Install a pressure gauge or transducer to record operating pressure if one is not already available. If the system is a closed-circuit hydrostatic transmission, install a similar device to record charge pressure.
With that accomplished, now draw up a table like Table 1 to record the date, time, ambient temperature, operating temperatures and operating pressure(s). Note that there is little point in recording the temperature across the heat exchanger if the fan or water pump isn't running. And, charge pressure is relevant only to closed-circuit hydrostatic transmissions.
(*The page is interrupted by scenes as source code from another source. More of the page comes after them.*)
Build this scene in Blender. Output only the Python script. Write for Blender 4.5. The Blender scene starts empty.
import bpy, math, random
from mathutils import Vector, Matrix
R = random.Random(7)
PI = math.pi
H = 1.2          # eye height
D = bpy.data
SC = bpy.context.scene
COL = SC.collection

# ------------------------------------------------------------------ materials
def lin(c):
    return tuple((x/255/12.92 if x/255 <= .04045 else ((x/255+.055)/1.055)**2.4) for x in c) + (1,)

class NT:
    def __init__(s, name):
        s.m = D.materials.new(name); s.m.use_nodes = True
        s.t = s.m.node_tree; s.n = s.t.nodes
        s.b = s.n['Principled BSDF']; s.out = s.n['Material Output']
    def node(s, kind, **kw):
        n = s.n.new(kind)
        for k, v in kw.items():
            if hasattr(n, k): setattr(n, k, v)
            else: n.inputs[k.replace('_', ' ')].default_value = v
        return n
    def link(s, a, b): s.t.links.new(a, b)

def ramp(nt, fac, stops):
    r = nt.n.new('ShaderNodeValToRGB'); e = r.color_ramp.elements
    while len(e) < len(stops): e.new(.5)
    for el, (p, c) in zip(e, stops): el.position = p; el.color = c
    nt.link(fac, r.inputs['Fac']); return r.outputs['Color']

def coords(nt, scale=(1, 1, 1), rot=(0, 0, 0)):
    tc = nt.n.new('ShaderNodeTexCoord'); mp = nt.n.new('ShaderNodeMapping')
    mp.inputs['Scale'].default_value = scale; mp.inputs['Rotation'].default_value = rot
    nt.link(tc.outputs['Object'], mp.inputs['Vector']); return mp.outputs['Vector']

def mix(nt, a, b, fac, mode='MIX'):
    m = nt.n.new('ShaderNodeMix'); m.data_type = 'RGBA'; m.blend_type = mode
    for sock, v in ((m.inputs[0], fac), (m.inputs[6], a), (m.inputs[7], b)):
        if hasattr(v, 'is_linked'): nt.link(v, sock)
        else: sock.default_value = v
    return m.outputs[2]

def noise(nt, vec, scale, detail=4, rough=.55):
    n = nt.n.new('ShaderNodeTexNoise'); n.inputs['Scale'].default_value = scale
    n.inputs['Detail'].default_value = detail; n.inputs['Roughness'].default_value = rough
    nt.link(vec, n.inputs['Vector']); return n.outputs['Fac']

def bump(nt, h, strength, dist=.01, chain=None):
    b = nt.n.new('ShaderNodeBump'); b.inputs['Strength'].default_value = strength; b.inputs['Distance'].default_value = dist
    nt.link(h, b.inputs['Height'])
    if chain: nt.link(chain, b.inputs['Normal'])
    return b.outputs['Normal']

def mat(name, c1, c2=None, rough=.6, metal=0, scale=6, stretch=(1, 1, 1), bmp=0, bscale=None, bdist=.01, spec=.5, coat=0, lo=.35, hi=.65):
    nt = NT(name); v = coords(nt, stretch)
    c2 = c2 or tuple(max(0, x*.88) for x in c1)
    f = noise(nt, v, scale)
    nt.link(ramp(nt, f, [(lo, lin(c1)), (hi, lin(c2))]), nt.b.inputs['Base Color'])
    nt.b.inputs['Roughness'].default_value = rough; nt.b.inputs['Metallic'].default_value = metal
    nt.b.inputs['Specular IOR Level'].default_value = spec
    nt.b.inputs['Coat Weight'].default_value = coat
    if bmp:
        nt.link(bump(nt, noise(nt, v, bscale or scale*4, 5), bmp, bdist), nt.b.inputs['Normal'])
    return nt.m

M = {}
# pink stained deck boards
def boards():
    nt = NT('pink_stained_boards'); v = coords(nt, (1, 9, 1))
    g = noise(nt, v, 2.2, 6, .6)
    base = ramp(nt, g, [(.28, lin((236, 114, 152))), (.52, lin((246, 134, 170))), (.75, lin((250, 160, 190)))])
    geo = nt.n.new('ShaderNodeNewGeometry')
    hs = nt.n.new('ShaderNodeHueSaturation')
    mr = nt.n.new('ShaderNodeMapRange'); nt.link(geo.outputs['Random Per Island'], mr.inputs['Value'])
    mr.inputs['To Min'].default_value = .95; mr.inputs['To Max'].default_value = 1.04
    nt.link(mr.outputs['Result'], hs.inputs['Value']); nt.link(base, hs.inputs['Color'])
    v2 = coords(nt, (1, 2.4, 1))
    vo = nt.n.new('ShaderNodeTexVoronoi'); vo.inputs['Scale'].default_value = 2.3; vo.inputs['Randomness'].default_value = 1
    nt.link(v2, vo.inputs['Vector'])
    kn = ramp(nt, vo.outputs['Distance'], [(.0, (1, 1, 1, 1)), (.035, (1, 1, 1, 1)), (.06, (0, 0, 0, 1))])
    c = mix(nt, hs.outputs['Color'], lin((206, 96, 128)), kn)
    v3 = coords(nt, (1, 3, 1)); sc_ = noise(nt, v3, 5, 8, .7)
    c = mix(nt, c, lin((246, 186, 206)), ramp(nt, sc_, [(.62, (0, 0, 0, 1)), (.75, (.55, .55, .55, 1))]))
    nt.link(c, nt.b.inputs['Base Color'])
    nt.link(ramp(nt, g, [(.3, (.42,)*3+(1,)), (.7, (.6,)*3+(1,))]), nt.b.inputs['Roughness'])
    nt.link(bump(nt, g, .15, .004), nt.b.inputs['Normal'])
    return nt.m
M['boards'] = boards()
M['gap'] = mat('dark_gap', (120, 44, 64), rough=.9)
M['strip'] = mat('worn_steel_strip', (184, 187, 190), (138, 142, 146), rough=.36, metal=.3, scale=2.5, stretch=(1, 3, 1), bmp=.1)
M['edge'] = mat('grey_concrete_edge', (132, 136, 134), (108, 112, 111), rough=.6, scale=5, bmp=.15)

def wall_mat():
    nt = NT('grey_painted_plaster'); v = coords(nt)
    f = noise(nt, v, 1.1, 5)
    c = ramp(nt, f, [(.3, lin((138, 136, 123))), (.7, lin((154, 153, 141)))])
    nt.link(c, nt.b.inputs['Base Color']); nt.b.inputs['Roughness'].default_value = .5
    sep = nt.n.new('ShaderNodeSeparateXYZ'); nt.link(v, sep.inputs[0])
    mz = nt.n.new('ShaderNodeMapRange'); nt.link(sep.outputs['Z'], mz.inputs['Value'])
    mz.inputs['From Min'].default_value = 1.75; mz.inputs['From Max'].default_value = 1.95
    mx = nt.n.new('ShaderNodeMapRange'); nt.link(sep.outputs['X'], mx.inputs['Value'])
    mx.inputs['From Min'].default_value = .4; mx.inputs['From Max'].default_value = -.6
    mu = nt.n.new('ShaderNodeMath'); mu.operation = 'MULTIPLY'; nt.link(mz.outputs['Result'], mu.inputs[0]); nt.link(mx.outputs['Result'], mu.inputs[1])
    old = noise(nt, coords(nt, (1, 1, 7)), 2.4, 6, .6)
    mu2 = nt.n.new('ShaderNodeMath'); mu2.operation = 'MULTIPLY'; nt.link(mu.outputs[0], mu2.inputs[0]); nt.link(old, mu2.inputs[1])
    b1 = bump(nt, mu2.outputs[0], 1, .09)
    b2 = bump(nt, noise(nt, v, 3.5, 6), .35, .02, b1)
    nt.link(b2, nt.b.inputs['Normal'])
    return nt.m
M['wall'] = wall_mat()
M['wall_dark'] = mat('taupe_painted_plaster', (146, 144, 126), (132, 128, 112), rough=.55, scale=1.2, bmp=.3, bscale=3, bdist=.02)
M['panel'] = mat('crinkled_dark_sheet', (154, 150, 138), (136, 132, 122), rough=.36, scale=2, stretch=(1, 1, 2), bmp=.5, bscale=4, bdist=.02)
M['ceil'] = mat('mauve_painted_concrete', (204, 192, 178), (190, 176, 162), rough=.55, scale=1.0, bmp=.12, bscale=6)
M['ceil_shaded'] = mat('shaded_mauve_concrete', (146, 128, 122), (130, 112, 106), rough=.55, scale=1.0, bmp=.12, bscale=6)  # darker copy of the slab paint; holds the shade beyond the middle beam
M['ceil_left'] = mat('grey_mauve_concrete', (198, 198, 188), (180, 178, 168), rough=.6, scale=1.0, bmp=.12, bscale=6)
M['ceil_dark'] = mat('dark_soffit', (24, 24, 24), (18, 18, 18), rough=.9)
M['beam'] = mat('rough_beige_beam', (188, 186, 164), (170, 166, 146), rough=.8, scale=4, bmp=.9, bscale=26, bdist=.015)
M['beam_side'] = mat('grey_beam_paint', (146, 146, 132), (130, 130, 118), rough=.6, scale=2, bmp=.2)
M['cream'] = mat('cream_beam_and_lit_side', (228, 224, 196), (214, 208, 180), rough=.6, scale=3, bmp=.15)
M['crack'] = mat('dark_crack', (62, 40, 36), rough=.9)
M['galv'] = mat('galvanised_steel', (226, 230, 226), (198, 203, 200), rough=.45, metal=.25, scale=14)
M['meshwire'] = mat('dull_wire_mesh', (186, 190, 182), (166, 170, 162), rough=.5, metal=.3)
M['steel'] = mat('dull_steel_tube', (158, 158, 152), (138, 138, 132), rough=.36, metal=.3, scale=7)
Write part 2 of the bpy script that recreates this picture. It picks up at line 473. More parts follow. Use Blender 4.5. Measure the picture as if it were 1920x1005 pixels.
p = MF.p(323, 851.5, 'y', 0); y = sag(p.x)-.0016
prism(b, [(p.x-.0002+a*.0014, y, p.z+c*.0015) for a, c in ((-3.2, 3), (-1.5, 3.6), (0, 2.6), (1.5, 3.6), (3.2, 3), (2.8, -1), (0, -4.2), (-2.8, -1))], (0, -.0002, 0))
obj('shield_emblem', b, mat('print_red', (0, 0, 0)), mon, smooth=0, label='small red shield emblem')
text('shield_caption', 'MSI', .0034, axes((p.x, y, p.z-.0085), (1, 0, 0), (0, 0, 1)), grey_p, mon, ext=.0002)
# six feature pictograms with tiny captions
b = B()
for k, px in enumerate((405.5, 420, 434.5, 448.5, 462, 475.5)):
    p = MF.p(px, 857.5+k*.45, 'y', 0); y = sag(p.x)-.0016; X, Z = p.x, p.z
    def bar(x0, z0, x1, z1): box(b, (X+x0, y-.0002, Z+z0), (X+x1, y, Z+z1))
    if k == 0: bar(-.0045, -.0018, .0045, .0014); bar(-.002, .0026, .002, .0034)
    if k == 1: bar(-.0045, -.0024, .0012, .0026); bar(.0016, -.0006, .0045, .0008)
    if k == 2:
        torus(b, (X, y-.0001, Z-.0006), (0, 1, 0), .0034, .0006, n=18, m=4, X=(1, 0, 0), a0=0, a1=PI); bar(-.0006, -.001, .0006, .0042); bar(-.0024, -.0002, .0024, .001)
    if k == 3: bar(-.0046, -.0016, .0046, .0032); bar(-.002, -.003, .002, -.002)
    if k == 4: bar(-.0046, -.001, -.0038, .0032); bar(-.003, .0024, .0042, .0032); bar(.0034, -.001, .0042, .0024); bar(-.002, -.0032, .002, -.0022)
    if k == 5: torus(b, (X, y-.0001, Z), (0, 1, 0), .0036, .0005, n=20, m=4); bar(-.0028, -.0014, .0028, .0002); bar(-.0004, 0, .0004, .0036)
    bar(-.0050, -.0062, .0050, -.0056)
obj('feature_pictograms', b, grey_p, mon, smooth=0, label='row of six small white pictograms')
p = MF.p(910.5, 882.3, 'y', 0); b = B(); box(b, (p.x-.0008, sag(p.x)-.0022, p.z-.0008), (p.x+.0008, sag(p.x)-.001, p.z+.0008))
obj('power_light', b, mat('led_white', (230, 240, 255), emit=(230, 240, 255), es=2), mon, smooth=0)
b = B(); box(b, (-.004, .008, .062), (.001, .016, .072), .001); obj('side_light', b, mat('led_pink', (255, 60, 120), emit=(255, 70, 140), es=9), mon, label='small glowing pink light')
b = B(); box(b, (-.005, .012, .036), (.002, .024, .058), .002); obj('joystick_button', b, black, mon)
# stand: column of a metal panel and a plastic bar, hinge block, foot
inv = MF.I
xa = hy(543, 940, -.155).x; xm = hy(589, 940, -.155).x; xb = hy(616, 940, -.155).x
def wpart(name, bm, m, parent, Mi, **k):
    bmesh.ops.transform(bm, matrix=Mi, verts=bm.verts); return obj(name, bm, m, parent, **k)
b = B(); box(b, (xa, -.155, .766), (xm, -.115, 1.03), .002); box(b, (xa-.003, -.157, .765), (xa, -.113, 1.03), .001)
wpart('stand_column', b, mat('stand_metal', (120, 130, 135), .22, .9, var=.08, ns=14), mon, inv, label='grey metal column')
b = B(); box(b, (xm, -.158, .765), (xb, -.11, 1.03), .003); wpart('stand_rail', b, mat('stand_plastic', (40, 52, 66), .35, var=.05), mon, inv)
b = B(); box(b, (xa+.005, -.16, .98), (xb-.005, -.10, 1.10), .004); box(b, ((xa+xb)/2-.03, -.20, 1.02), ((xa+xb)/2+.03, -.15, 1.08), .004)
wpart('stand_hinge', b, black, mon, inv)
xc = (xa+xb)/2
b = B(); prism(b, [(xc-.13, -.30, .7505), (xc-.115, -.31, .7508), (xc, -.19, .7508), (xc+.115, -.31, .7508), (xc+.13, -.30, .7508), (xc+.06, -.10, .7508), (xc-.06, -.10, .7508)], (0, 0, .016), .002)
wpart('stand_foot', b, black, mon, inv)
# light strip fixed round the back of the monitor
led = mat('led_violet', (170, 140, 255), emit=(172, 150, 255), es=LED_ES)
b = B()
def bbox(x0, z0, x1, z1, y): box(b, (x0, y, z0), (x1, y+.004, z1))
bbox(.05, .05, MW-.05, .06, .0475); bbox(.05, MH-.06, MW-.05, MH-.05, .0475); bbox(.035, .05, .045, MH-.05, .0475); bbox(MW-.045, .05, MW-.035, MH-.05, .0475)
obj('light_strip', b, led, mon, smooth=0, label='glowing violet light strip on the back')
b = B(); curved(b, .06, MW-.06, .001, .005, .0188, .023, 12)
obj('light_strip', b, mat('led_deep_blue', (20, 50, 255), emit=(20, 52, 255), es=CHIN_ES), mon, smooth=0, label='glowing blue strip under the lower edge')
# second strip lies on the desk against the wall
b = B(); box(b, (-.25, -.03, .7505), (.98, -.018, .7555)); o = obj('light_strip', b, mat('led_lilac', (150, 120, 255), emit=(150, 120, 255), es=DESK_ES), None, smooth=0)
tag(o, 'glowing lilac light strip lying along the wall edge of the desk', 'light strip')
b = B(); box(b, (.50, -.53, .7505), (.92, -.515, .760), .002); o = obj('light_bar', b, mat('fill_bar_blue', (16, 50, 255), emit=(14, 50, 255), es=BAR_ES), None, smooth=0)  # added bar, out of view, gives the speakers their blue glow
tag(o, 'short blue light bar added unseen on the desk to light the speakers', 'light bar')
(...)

In terms of compiling this data, it's a good idea to take readings on the hottest and coldest days of the year, and on a couple of average-temperature days in between. This provides a baseline of information. Beyond that, taking readings at regular intervals - each day or shift, for example - can provide early warning of impending problems. And if the system starts to give trouble, taking a set of readings will reveal if the machine is operating outside its normal parameters.